I think that, properly speaking, you can never rationally want to be loved, as such. This will be clarified by my argument for it, as follows.
I think no one can want to “be loved” for its own sake, because by itself and apart from all particular signs of it in experience, “being loved” is a feeling in someone else’s mind, and doesn’t affect your experience of the world. So, the desire for “being loved” must exist for the sake of other desires, and therefore, it can be divided into the reasons why you want to be loved.
These reasons, I claim, are either:
- (a) unrelated to who it is that loves you (e.g. you want to be loved because you like being praised, receiving gifts, etc, and it doesn’t particularly matter where it comes from) or
- (b) precisely because of who it is that loves you (i.e. you want the person you love to want you around more, so you get to be around them more).
The first kind, (a), are not properly a “desire to be loved”, because they’re really a desire for some other good, such as praise, gifts, etc., and being loved doesn’t actually matter to that.
The second kind, (b), are technically a desire to be loved by that specific person, but this, in turn is also a feeling in someone else’s mind, and therefore, it cannot be desired for its own sake, and must be desired for the sake of something else, which means it can be divided into the reasons why you want to be loved by that person.

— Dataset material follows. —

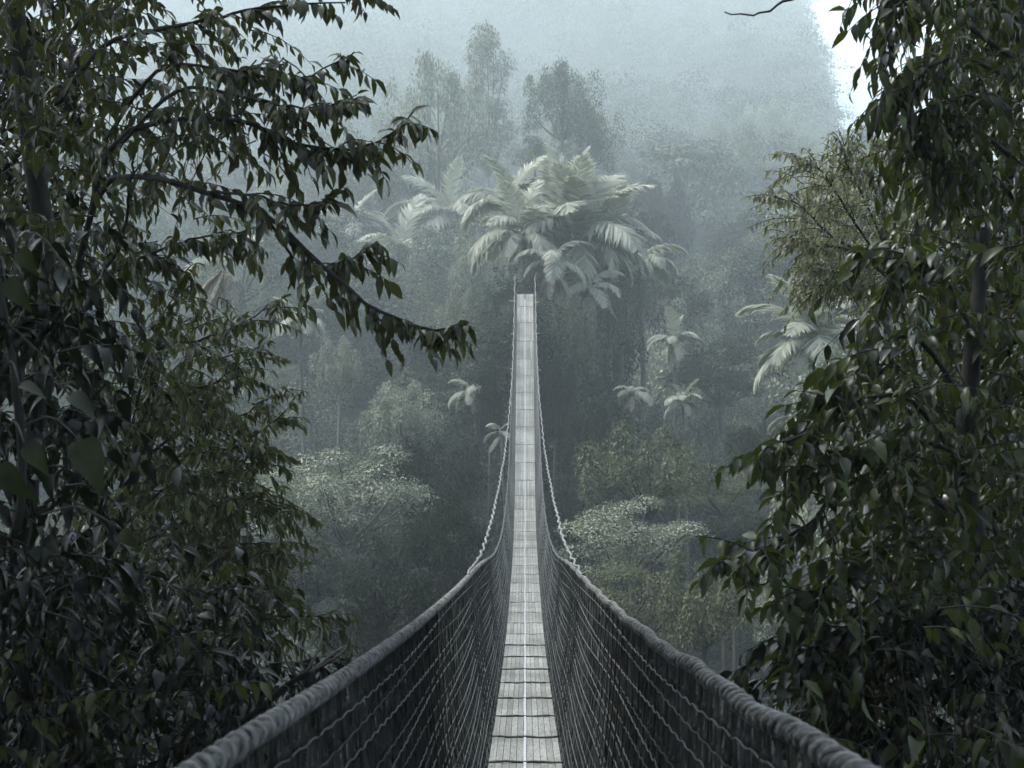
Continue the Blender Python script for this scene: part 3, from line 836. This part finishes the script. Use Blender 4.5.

These reasons, I claim, are either
- (b1) a desire to be tolerated by the other person (if what you want is to get to know them), or
- (b2) a desire to be sexually wanted by the other person (if you have a sexual interest in them),
whereas any other feelings of love don’t really contribute to your experience, except insofar as they make it more secure that you’ll remain tolerated and/or sexually wanted.
So, properly speaking, you can never rationally want to be loved, as such, although you can want to be loved, by a specific person, as a kind of security regarding some of their other attitudes towards you.